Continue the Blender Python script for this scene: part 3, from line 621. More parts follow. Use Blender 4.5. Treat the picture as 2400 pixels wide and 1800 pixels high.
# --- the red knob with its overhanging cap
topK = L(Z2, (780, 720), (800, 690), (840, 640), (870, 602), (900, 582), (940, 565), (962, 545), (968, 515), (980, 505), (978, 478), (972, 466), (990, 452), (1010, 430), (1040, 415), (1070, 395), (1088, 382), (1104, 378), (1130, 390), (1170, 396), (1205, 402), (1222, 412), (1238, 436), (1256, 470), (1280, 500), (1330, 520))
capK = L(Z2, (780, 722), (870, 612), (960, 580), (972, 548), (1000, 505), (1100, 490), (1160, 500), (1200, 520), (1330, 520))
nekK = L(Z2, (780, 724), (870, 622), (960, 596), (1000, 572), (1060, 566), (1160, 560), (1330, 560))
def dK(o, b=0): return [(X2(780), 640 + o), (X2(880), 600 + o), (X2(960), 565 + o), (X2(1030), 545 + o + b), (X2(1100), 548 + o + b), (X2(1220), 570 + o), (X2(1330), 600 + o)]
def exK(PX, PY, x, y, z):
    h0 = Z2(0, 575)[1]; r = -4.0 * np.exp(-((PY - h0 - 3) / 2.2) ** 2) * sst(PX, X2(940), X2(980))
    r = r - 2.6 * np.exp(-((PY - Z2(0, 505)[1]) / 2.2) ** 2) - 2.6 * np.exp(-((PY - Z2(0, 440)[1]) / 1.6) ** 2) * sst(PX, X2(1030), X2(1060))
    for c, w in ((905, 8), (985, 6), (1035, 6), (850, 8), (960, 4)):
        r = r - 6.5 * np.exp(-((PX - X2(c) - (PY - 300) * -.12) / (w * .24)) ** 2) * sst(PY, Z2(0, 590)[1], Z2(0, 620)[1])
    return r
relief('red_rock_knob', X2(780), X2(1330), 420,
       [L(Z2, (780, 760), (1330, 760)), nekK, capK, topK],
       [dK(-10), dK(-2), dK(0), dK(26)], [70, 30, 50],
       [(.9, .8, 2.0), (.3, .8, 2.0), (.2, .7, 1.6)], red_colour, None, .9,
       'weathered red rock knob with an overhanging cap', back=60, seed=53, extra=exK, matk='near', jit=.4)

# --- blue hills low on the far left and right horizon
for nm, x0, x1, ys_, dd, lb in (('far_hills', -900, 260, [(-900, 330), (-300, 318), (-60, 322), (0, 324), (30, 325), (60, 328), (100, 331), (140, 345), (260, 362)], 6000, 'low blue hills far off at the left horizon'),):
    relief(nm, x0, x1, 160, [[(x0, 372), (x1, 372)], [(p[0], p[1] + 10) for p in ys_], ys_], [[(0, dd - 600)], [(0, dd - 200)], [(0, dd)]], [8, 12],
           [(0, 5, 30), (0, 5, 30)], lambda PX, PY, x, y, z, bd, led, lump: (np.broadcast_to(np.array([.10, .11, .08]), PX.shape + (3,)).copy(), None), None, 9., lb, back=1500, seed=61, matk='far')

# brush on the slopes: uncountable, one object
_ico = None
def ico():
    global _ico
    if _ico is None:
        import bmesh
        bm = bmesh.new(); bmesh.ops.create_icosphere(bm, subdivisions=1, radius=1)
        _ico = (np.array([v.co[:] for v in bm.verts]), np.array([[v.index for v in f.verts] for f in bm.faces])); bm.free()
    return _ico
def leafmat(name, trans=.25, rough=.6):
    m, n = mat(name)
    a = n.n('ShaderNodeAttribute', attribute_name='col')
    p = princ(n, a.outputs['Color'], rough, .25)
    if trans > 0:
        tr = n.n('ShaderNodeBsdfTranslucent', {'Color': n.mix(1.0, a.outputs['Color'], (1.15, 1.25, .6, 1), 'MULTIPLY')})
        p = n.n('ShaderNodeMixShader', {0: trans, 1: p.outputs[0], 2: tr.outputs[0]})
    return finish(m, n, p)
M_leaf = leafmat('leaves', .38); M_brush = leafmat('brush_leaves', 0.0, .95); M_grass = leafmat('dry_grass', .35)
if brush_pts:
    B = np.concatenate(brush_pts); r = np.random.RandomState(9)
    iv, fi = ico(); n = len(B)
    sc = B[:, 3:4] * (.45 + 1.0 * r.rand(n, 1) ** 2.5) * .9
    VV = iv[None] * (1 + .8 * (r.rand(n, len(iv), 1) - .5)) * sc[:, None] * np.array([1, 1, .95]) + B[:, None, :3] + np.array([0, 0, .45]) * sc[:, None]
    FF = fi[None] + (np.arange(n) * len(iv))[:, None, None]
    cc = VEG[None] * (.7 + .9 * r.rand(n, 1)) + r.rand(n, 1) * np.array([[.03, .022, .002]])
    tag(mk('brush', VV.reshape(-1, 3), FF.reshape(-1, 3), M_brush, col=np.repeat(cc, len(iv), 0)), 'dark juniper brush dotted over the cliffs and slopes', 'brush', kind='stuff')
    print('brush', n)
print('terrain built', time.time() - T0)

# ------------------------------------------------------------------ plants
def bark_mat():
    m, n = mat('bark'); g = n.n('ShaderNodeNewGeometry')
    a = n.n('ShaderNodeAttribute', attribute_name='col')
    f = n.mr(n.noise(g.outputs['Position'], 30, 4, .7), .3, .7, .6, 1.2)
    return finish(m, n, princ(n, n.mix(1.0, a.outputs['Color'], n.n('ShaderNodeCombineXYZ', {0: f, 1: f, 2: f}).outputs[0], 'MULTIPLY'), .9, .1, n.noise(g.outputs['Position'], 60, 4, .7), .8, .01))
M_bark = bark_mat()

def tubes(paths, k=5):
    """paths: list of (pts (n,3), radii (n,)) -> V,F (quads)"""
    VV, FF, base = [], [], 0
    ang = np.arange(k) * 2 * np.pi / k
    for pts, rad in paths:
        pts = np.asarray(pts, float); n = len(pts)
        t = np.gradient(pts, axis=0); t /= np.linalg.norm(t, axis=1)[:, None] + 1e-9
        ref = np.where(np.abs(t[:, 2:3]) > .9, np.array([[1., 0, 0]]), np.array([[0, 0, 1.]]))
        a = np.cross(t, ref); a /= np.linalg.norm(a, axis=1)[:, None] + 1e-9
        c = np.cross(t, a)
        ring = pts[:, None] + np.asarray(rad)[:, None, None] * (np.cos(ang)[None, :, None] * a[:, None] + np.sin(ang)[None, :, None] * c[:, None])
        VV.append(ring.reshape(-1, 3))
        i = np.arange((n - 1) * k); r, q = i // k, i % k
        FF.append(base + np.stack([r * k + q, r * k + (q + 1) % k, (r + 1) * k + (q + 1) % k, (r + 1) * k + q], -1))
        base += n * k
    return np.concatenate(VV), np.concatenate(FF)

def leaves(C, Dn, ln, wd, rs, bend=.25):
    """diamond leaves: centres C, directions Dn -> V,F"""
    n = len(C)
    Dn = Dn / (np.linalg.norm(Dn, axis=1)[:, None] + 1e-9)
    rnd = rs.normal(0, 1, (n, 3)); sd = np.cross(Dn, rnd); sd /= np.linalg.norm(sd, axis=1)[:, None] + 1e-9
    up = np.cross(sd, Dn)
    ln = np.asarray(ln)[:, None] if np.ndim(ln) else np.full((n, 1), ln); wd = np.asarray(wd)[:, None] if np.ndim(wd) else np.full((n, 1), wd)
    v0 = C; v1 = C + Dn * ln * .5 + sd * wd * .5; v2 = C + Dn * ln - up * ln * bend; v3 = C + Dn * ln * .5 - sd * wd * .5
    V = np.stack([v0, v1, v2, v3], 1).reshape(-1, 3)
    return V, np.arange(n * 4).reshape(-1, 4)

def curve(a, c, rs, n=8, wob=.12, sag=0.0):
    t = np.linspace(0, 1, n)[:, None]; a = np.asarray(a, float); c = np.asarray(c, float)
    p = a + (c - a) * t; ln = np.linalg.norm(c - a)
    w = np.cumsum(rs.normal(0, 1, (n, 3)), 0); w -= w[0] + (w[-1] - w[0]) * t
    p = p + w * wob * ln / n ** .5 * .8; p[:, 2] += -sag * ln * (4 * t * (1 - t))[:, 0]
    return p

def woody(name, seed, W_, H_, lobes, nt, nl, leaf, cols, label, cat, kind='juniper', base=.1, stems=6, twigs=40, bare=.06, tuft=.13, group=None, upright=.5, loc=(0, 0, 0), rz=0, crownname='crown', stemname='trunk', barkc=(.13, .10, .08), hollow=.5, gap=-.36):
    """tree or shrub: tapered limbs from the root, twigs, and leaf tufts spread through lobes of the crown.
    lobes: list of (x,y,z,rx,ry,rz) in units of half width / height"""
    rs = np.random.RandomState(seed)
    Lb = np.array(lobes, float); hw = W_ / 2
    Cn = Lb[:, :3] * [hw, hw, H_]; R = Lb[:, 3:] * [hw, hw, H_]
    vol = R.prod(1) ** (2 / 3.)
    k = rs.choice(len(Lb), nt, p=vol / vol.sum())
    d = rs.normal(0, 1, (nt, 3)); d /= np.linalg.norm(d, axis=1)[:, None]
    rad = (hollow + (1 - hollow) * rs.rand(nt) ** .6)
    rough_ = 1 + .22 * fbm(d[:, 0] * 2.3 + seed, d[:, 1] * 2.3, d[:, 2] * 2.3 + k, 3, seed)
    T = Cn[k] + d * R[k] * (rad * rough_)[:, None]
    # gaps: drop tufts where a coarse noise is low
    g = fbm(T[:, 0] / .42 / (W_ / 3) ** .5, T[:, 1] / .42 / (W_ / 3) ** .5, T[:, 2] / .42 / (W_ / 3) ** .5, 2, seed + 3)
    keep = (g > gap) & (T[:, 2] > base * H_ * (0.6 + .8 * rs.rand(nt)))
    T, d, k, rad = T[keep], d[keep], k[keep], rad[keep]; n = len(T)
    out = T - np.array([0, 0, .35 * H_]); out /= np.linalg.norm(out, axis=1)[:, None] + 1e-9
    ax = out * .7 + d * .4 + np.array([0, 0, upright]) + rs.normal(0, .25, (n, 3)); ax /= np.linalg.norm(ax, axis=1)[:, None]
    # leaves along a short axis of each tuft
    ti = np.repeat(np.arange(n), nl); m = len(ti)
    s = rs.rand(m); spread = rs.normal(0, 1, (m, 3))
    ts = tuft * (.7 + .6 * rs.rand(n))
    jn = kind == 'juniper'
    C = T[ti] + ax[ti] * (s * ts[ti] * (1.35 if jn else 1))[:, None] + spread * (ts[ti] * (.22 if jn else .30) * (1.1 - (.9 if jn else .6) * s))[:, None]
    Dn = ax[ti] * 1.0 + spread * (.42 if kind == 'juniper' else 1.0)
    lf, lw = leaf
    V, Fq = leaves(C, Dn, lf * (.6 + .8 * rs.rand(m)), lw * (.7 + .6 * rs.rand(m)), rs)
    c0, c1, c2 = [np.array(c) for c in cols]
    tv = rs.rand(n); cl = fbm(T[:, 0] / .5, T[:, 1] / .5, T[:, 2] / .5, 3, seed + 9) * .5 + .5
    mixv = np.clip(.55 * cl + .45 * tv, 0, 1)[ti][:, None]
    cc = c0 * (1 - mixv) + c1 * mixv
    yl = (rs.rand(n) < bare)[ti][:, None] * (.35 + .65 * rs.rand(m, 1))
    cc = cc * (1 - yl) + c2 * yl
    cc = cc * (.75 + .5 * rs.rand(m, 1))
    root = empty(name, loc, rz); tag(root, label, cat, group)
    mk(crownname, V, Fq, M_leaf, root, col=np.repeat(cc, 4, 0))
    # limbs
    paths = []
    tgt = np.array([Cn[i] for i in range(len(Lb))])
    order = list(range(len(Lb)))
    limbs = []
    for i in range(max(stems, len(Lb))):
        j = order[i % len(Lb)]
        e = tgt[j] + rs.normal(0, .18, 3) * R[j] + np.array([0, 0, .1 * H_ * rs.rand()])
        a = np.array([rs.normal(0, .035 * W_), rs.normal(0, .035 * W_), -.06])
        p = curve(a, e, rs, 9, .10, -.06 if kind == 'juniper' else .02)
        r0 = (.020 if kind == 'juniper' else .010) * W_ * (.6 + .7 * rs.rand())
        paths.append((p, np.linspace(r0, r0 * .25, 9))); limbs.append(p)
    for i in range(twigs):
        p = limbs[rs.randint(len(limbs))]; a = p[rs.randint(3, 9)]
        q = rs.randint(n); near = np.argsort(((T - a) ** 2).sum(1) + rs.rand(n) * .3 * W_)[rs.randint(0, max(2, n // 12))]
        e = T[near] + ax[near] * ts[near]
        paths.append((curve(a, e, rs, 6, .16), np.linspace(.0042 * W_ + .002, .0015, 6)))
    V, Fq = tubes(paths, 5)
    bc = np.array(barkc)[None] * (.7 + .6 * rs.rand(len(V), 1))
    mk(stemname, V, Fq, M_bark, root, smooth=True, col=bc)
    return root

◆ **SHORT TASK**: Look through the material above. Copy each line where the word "from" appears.

◆ **FULL SOLUTION**:
Continue the Blender Python script for this scene: part 3, from line 621. More parts follow. Use Blender 4.5. Treat the picture as 2400 pixels wide and 1800 pixels high.
    """tree or shrub: tapered limbs from the root, twigs, and leaf tufts spread through lobes of the crown.